Impact of Extreme Weather on Research

The potential impacts of extreme weather (heat, cold, wind, rain, etc.) on research labs and research can be significant without proper preparation. Here are some potential impacts and ways researchers can help prepare for and mitigate these impacts:


Disruption of Experiments: Extreme heat/cold can lead to fluctuations in environmental conditions such as temperature and humidity, which may disrupt ongoing experiments.

Equipment Malfunction and Damage: High/low temperatures can cause equipment to overheat or malfunction, potentially leading to data loss and costly repairs.

Data Security: Power outages and equipment failures due to extreme weather can result in data loss or corruption.
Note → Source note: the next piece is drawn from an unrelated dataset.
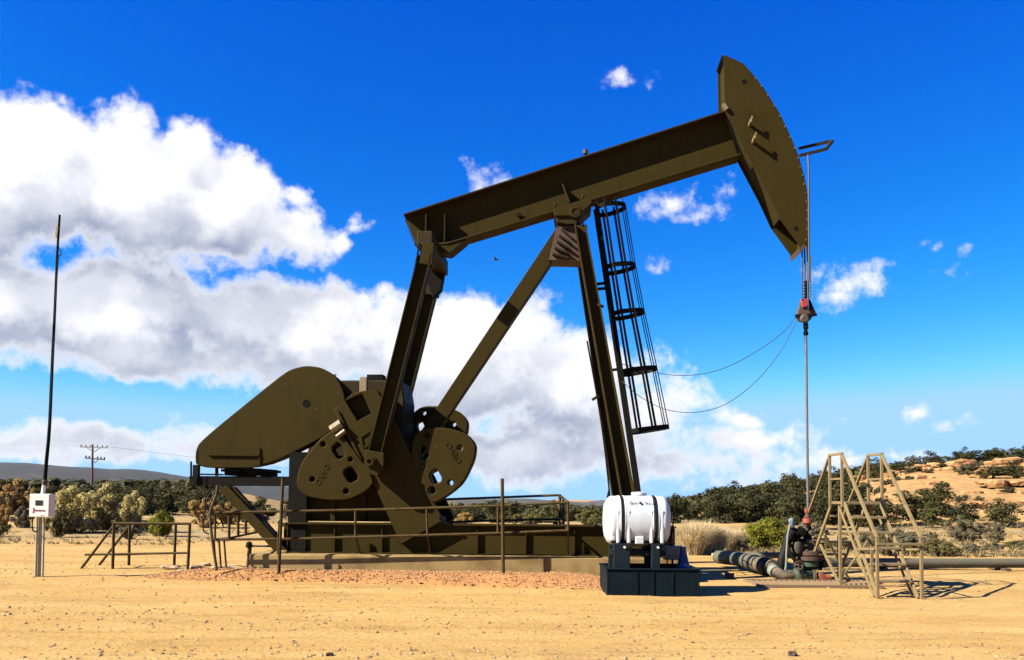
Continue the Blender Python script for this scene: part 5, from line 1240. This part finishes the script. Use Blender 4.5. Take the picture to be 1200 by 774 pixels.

Emergency Preparedness: Researchers should be aware of emergency response protocols for weather-related incidents, such as power outages or equipment failures. Additional mitigation measures include:

    • Regularly backing up data and working with Facilities Management & Operations (FMO) to implement appropriate data backup solutions and uninterruptible power supply (UPS) systems for critical equipment.
    • Inventory freezers, refrigerators, incubators, and other equipment and ensure all critical equipment is connected to emergency power (red plugs)
    • Document and report any equipment issues promptly to FMO
    • Turn off non-essential equipment and lights when not in use and optimize the use of shared spaces to reduce overall energy demand.
    • Appoint lab or department personnel to be able to come to the lab to the lab on a 24-hour basis to implement lab-specific response actions
    • Ensure BU Alert contact and office location info is up to date, so you receive building notifications.

Adapting Research Protocols: In the face of extreme weather, researchers may need to adapt their research protocols to account for potential temperature-related variations in their results. This may involve calibrating instruments for different environmental conditions or adjusting experimental parameters accordingly. Other measures may include

    • Shutting down all non-essential, temperature-sensitive, or experiments that use hazardous materials
    • Do not open freezers and refrigerators unless absolutely necessary
  • Turn off and unplug all non-essential equipment especially computers, printers, etc.